▶
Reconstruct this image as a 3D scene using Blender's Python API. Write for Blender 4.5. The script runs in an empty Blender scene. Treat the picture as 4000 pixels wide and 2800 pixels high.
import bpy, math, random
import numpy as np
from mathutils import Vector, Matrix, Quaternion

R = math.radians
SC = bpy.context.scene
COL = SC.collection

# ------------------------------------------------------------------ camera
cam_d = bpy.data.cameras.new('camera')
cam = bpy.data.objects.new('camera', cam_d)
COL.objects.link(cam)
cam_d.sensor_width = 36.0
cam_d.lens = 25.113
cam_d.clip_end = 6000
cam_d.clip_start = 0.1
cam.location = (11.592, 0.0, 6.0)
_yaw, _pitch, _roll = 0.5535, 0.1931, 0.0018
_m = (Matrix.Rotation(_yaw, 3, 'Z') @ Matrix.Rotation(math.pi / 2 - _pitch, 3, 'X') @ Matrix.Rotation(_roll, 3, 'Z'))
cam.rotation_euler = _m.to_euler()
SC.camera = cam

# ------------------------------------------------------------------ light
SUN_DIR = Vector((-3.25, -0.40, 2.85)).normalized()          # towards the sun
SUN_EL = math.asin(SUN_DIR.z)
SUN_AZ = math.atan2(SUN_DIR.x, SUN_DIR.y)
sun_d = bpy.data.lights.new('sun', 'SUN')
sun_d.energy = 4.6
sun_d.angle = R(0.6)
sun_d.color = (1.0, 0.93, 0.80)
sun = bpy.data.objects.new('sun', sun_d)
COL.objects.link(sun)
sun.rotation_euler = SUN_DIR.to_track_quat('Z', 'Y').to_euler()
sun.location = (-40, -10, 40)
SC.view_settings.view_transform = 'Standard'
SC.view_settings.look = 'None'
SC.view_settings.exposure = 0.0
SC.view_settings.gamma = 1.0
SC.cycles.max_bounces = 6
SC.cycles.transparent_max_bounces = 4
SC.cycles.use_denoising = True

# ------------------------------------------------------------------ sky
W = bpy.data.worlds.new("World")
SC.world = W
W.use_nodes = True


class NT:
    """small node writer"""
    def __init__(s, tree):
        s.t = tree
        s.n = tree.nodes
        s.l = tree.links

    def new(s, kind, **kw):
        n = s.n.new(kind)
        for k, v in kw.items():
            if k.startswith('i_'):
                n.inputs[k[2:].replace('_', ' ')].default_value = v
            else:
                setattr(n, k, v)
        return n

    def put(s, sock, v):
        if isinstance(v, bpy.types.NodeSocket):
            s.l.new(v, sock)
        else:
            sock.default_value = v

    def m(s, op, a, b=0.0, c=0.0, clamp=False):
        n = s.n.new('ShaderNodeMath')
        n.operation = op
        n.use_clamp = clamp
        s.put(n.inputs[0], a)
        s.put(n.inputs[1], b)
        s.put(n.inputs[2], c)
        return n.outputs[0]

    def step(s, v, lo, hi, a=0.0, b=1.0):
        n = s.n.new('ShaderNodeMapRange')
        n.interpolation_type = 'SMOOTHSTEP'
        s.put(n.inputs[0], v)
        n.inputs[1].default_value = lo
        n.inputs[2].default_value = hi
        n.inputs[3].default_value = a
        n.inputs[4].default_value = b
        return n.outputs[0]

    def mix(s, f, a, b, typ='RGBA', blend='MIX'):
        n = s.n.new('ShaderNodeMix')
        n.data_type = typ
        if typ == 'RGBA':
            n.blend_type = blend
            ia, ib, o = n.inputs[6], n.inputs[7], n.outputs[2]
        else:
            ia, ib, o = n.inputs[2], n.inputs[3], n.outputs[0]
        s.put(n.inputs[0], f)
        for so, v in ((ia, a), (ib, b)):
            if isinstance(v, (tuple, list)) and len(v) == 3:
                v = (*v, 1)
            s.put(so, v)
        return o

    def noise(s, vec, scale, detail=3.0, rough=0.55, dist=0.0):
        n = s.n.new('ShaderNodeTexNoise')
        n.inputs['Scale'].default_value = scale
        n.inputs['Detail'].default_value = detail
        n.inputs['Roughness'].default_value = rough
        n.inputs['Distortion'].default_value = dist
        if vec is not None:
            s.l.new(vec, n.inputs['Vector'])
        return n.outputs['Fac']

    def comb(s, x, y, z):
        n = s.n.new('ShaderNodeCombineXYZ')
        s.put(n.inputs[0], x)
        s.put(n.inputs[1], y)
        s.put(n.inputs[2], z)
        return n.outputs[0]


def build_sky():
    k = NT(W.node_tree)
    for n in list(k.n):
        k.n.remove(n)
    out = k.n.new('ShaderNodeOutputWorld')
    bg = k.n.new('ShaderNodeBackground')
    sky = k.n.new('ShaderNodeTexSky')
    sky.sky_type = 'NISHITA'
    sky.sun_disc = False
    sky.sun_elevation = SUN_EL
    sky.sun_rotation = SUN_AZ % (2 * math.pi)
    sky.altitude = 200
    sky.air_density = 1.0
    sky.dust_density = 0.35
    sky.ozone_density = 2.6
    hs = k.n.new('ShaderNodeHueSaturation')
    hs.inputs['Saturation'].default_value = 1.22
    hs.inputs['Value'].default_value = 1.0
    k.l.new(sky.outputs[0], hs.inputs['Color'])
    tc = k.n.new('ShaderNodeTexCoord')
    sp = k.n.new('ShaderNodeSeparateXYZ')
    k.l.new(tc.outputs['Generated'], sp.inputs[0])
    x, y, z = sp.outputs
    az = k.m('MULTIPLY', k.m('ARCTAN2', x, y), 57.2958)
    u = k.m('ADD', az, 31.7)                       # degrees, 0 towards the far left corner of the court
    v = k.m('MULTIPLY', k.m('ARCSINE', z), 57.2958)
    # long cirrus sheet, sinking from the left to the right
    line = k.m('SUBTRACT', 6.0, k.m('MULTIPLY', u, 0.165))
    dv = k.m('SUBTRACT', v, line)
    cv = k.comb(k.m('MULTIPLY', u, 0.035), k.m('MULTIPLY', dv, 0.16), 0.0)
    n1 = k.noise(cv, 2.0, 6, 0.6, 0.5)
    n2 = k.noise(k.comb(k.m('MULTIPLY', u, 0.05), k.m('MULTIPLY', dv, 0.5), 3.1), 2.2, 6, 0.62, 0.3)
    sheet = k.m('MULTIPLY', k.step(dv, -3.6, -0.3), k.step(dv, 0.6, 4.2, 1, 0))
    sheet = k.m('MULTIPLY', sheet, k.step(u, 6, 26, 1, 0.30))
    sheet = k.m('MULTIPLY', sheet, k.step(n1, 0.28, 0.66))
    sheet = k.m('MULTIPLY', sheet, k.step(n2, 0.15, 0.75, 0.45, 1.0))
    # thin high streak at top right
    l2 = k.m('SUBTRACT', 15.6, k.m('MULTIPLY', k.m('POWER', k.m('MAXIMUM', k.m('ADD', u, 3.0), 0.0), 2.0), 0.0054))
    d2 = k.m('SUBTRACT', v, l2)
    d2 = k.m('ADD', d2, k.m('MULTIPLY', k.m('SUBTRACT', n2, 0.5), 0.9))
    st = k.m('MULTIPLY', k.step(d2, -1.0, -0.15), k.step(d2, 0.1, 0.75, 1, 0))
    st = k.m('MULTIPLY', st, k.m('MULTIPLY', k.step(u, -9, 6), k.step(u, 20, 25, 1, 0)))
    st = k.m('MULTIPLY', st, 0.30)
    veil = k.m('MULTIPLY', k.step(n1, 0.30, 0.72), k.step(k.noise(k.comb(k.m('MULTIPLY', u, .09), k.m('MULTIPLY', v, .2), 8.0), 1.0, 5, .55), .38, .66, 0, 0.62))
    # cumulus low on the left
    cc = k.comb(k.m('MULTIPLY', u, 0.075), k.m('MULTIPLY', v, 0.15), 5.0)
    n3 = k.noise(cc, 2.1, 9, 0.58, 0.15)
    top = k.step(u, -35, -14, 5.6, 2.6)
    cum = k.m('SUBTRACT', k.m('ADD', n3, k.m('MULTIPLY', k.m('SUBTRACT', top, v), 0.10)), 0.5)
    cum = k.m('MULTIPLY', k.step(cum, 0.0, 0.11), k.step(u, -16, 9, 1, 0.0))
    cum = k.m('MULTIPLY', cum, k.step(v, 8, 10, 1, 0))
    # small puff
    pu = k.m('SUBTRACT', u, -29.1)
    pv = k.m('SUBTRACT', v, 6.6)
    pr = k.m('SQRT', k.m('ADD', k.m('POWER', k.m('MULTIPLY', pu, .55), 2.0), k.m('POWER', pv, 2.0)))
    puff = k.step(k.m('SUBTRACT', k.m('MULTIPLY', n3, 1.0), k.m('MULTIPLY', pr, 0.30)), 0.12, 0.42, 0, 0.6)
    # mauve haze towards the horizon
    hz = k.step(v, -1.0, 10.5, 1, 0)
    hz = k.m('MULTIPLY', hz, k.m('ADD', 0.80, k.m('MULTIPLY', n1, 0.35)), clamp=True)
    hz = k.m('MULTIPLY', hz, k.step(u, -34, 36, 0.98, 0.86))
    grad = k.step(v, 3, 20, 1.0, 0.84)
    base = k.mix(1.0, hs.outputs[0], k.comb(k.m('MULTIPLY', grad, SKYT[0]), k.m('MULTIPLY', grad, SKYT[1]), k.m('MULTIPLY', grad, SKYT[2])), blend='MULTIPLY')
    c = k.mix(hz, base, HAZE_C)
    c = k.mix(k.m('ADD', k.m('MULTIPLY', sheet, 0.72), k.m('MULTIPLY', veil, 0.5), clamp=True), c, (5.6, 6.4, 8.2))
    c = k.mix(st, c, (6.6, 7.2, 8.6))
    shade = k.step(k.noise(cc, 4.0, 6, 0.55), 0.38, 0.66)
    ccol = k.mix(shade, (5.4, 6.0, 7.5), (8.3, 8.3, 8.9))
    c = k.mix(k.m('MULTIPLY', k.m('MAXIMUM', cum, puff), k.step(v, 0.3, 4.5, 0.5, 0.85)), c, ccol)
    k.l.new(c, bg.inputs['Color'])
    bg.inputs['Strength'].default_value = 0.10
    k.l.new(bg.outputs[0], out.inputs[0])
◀
Stated exercise: Return only the lines spanning from the first line of the material through the line with "COL = SC.collection", copied exactly, both ends kept.

Task output:
Reconstruct this image as a 3D scene using Blender's Python API. Write for Blender 4.5. The script runs in an empty Blender scene. Treat the picture as 4000 pixels wide and 2800 pixels high.
import bpy, math, random
import numpy as np
from mathutils import Vector, Matrix, Quaternion

R = math.radians
SC = bpy.context.scene
COL = SC.collection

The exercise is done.